Behind the scenes, things get a little different. You’re scaling up, with bigger teams, more customers, more features. A lot more work gets added onto your plate. You're growing. Great. Everybody's celebrating.
But hiding behind the screens is one person. They know more about your product than almost anyone on the team. Every edge case, every workaround, every feature that broke two releases ago. They're probably the only people doing what they do. And nobody mentioned their work in the last standup.
They're handling support.
We've spoken to dozens of Support and Knowledge managers this year. These include people from companies across different stages and locations. The one thing that comes up in almost every conversation isn't about software.
"It was just me for the longest time."
Knowledge lead, sales enablement company
The reality at most startups and a lot of mid-stage SaaS companies is this. They usually have one person running the help center. This same person probably answers tickets. And this same person also knows why that one feature breaks for customers on the legacy plan.

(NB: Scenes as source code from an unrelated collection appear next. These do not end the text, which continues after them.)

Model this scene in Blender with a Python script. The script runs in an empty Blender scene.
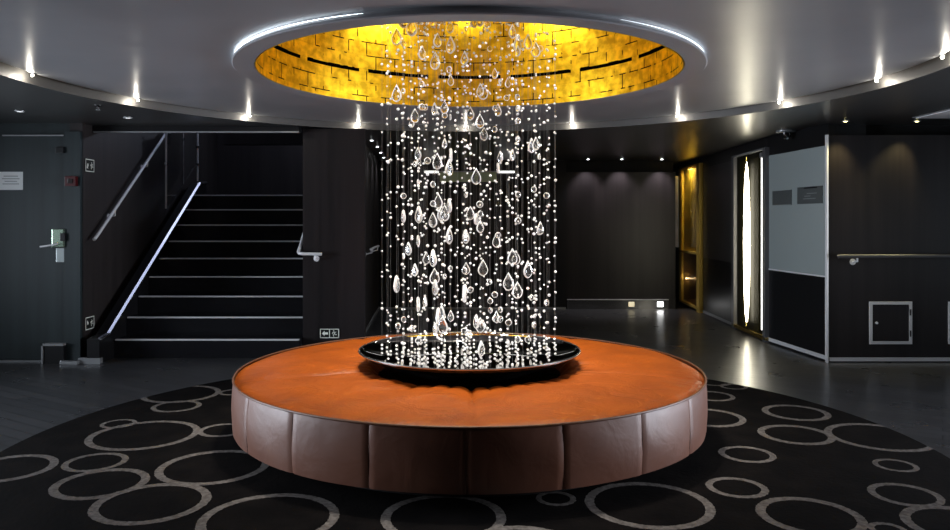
import bpy, bmesh, math, random
from mathutils import Vector, Matrix

random.seed(11)
PI = math.pi
S = bpy.context.scene
C = S.collection

# ------------------------------------------------------------------ camera
F = 757.0                      # focal length in pixels of the 950x530 frame
CX, HY, EYE = 469.5, 221.0, 1.373
cam = bpy.data.cameras.new('camera')
cam.sensor_width = 36.0
cam.lens = F / 950 * 36.0
cam.shift_x = (475 - CX) / 950
cam.shift_y = (HY - 265) / 950
cam.clip_start = 0.05
camo = bpy.data.objects.new('camera', cam)
C.objects.link(camo)
camo.location = (0, 0, EYE)
camo.rotation_euler = (PI / 2, 0, 0)
S.camera = camo

# ------------------------------------------------------------------ world, exposure
w = bpy.data.worlds.new('world')
S.world = w
w.use_nodes = True
w.node_tree.nodes['Background'].inputs[0].default_value = (0.75, 0.85, 1, 1)
w.node_tree.nodes['Background'].inputs[1].default_value = 0.02
S.view_settings.view_transform = 'Standard'
S.view_settings.look = 'None'
S.view_settings.exposure = 0.0
S.view_settings.gamma = 1.0
S.view_settings.use_curve_mapping = False


def light(name, kind, loc, energy, col=(1, 1, 1), target=None, **kw):
    L = bpy.data.lights.new(name, kind)
    L.energy = energy
    L.color = col
    for k, v in kw.items():
        setattr(L, k, v)
    o = bpy.data.objects.new(name, L)
    C.objects.link(o)
    o.location = loc
    if target is not None:
        d = Vector(target) - Vector(loc)
        o.rotation_euler = d.to_track_quat('-Z', 'Y').to_euler()
    return o


MID = Vector((0, 5.0, 0))       # axis of seat, dish, chandelier, dome
# lamps set in the top of the gold dome, shining down through the crystals
for k in range(10):
    a = 2 * PI * (k + .5) / 10
    light('dome_downlight', 'SPOT', (MID.x + .78 * math.cos(a), MID.y + .78 * math.sin(a), 3.2), 122,
          (1, .93, .84), (MID.x + .72 * math.cos(a), MID.y + .72 * math.sin(a), 0),
          spot_size=math.radians(58), spot_blend=.8, shadow_soft_size=.03)
# lamps washing the gold wall of the dome
for a in (38, 62, 90, 118, 142, 200, 250, 290, 340):
    r = math.radians(a)
    light('dome_wash', 'SPOT', (MID.x + 1.16 * math.cos(r), MID.y + 1.16 * math.sin(r), 3.2),
          (120 if a in (62, 118) else 15), (1, .95, .70), (MID.x + 1.36 * math.cos(r), MID.y + 1.36 * math.sin(r), 2.55),
          spot_size=math.radians(110), spot_blend=1, shadow_soft_size=.04)
# cool side fill for the seat flanks and the ceiling
# windows added out of view at both ends of the foyer carry it
light('side_fill_left', 'AREA', (-6.45, 4.4, 1.25), 150, (.80, .88, 1), (0, 4.4, 1.25), shape='RECTANGLE', size=2.6, size_y=1.7, spread=math.radians(98))
light('side_fill_right', 'AREA', (6.45, 4.4, 1.25), 105, (.84, .89, 1), (0, 4.4, 1.25), shape='RECTANGLE', size=2.6, size_y=1.7, spread=math.radians(80))
light('stair_cap_fill', 'AREA', (-3.45, 9.4, 4.1), 9, (.62, .70, 1), (-3.45, 9.4, 0), shape='RECTANGLE', size=.3, size_y=3.4)  # unseen strip added above the stairs so the stringer cap gleams
light('stair_fill_low', 'AREA', (-2.2, 10.9, 3.3), 12, (.70, .78, 1), (-2.3, 8.5, .6), shape='DISK', size=.4)  # unseen fill added to brighten nosings and risers


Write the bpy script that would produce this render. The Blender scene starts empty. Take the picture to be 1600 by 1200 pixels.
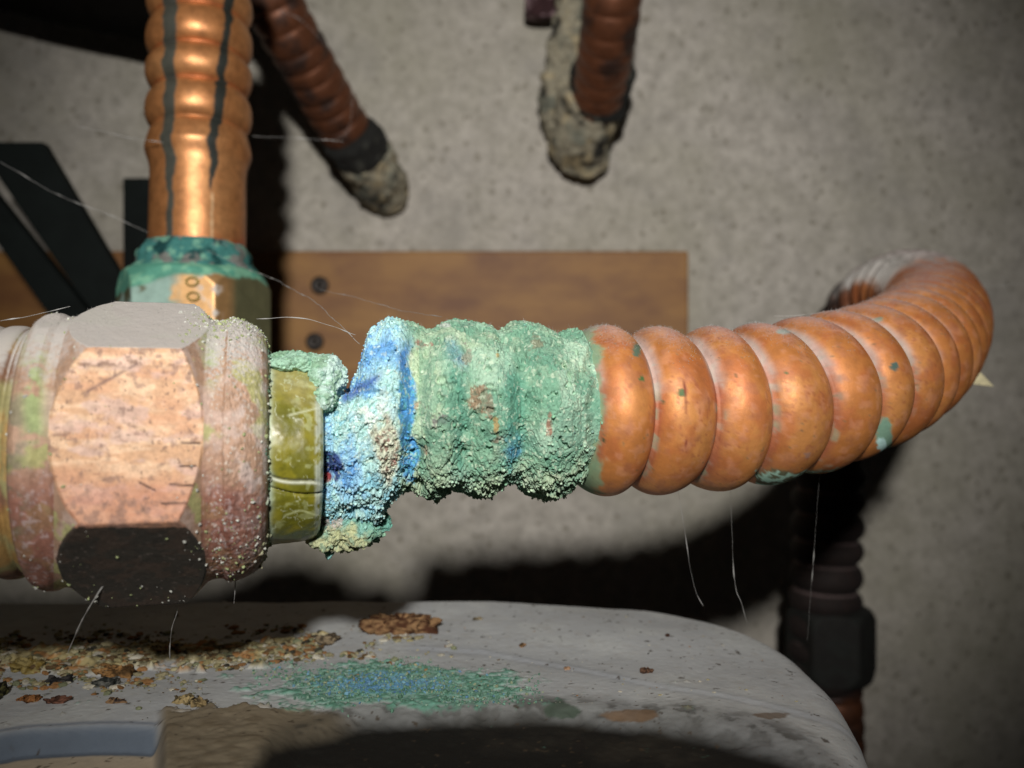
import bpy, math, random
import numpy as np
from mathutils import Vector, Matrix, Quaternion

S = 0.001            # everything below is laid out in millimetres
FPX = 1386.0
sc = bpy.context.scene
rnd = random.Random(7)
rng = np.random.default_rng(7)

# ------------------------------------------------------------------ camera, world, flash
cam_d = bpy.data.cameras.new('camera')
cam = bpy.data.objects.new('camera', cam_d)
sc.collection.objects.link(cam)
cam.location = (0, 0, 0)
cam.rotation_euler = (math.radians(90), 0, 0)
cam_d.sensor_width = 36
cam_d.lens = FPX / 1600 * 36
cam_d.clip_start = 0.004
cam_d.clip_end = 20
cam_d.dof.use_dof = True
cam_d.dof.focus_distance = 0.112
cam_d.dof.aperture_fstop = 23
sc.camera = cam

world = bpy.data.worlds.new('World')
sc.world = world
world.use_nodes = True
bg = world.node_tree.nodes['Background']
bg.inputs[0].default_value = (0.9, 0.95, 1.0, 1)
bg.inputs[1].default_value = 0.004

fl = bpy.data.lights.new('camera_flash', 'SPOT')
fl.shadow_soft_size = 0.008
fl.spot_size = math.radians(62)
fl.spot_blend = 1.0
fl.energy = 5.0
fl.color = (1.0, 0.975, 0.94)
flo = bpy.data.objects.new('camera_flash', fl)
sc.collection.objects.link(flo)
flo.location = (0.000, -0.128, 0.088)
flo.rotation_euler = (Vector((-0.002, 0.330, 0.035)) - flo.location).to_track_quat('-Z', 'Y').to_euler()

sc.view_settings.view_transform = 'Standard'
sc.view_settings.look = 'None'
sc.view_settings.exposure = 0
sc.view_settings.gamma = 1
sc.cycles.use_denoising = True
sc.cycles.max_bounces = 5


# ------------------------------------------------------------------ numpy noise
def _hash(ix, iy, iz, seed):
    with np.errstate(over='ignore'):
        h = (ix.astype(np.int64) * 374761393 + iy.astype(np.int64) * 668265263 +
             iz.astype(np.int64) * 2147483647 + seed * 974634777) & 0xffffffff
        h = ((h ^ (h >> 13)) * 1274126177) & 0xffffffff
        h = ((h ^ (h >> 16)) * 2246822519) & 0xffffffff
        h = h ^ (h >> 15)
    return (h & 0xffffff) / float(0xffffff)


def vnoise(p, freq=1.0, seed=0):
    """value noise in 0..1, p (...,3)"""
    q = p * freq + 1000.37
    f = np.floor(q)
    i = f.astype(np.int64)
    t = q - f
    t = t * t * (3 - 2 * t)
    out = 0
    for dx in (0, 1):
        wx = t[..., 0] if dx else 1 - t[..., 0]
        for dy in (0, 1):
            wy = t[..., 1] if dy else 1 - t[..., 1]
            for dz in (0, 1):
                wz = t[..., 2] if dz else 1 - t[..., 2]
                out = out + wx * wy * wz * _hash(i[..., 0] + dx, i[..., 1] + dy, i[..., 2] + dz, seed)
    return out


def fbm(p, freq=1.0, octaves=4, seed=0, gain=0.5):
    a, s, tot = 1.0, 0, 0
    for k in range(octaves):
        s = s + a * vnoise(p, freq * 2.03 ** k, seed + k * 17)
        tot += a
        a *= gain
    return s / tot


def smooth(a, b, x):
    t = np.clip((x - a) / (b - a), 0, 1)
    return t * t * (3 - 2 * t)


def srgb(r, g, b):
    c = np.array([r, g, b], float) / 255
    return np.where(c <= 0.04045, c / 12.92, ((c + 0.055) / 1.055) ** 2.4)


def mixc(c, col, m):
    """blend colour col (len 3 or 4) into array c by mask m"""
    m = np.clip(m, 0, 1)[..., None]
    col = np.asarray(col, float)
    k = col.shape[-1]
    c[..., :k] = c[..., :k] * (1 - m) + col * m
    return c


def P(px, py, D):
    return np.array([(px - 800) / FPX * D, D, (600 - py) / FPX * D])


def proj(p):
    return 800 + p[..., 0] / p[..., 1] * FPX, 600 - p[..., 2] / p[..., 1] * FPX


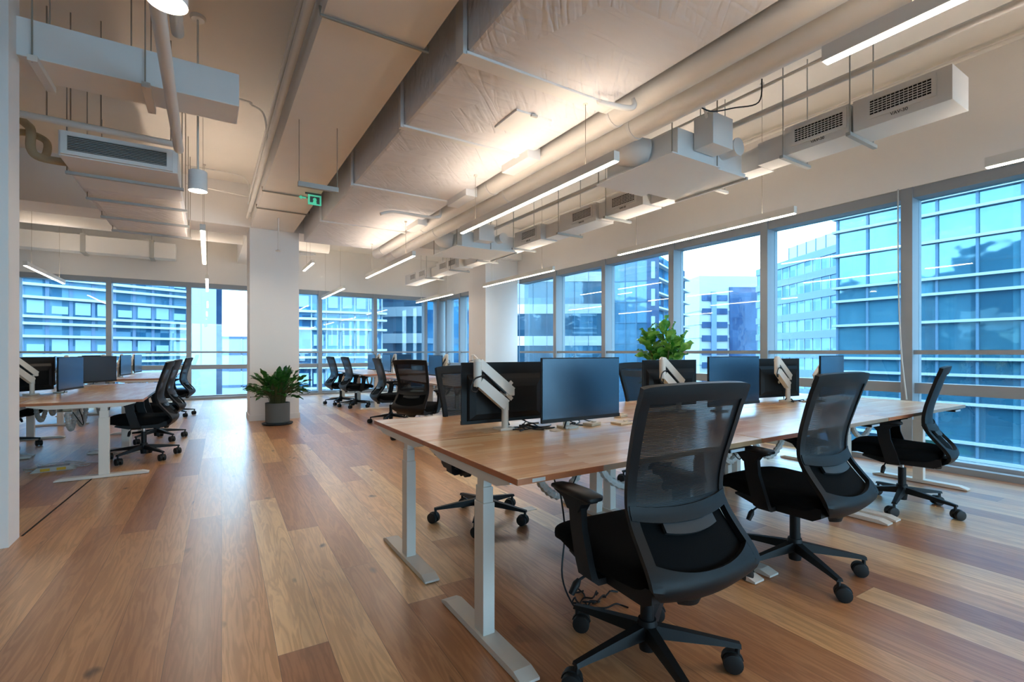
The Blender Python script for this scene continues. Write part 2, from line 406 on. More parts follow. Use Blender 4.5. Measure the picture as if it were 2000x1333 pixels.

The part that nobody talks about
When you're the only person doing what you do, there's no one to check in with. No peer who's in your shoes. No one to look at and say "hey, does this article make sense?" Your manager probably doesn't fully understand what you do. Your team is lovely, but they have their own stuff. And the customers who are annoyed on the other side of the screen have the last thing but empathy for what you're going through.
"Help center is never mentioned in standups... it's always considered as this add-on task."
— Support lead, legal tech company
It's the kind of work that, when done well, gets even less attention. Nobody's celebrating that you updated forty articles after the last release. When things work, who's going to notice them? (This isn't my petition for you to slack off at work, although I wouldn't blame you if you did.)
One support lead told us her CEO came to her and said she couldn't continue running a one-person team forever. She replied: "I know. But I don't really have a case for you for growing us at this point."
She knows she needs help. But proving it looks different in support. Sales can show pipeline. Engineering can point to shipped features. Good support shows up in things that didn't happen - the ticket that didn't escalate, the churn that didn't occur, the customer who found the answer on their own. Hard to put that in a slide deck.
When help does show up
Sometimes, if you're lucky, you get one other person who gets it. A fairy godmother, if you will.
"Super lean team on the content front... God bless, she is an amazing content mind as well. So she kind of dips in and helps us so we don't absolutely sink."
— Content manager, consumer fintech
Not wanting to sink has been set as the bar, and that's common for overstretched teams with less help. But this is where smaller SaaS teams surprise you. Someone dips in. Someone notices. And sometimes, that's enough.
Wanting to leave something behind
There was one line from a conversation that stuck with us more than the others.
"We closed the Series B. I want us to stay lean. I don't want support to be a big massive lift... because I wanna be able to leave one day."
Support lead, creative operations platform
Not leave as in quit. Leave as in, build something that doesn't fall apart without her presence. Build a system that is capable of functioning without her constant supervision. She wants to grow into something else, maybe lead a team, maybe move on entirely. But right now, if she leaves, the whole thing collapses.
Sadly, there’s no one neat solution to this problem. This is a systemic problem, and has a lot to do with the broader meaning of someone in support. If you're the person holding it all together at your company, be it the help center, the tickets, the product knowledge that lives in your head and nowhere else, we wanted you to know that it came up in almost every conversation we had. You're not the only one doing this alone. And for what it's worth, everyone loves what they do.
Even on days when it feels like too much.
"I am the knowledge content manager. I've been that since I started, and it's really fun. I love it." "I feel like the standards are even higher for help center docs, maybe possibly because it's my passion."
It's not that they want out. They just want it to be sustainable. And for someone to mention their contributions in the standup once in a while.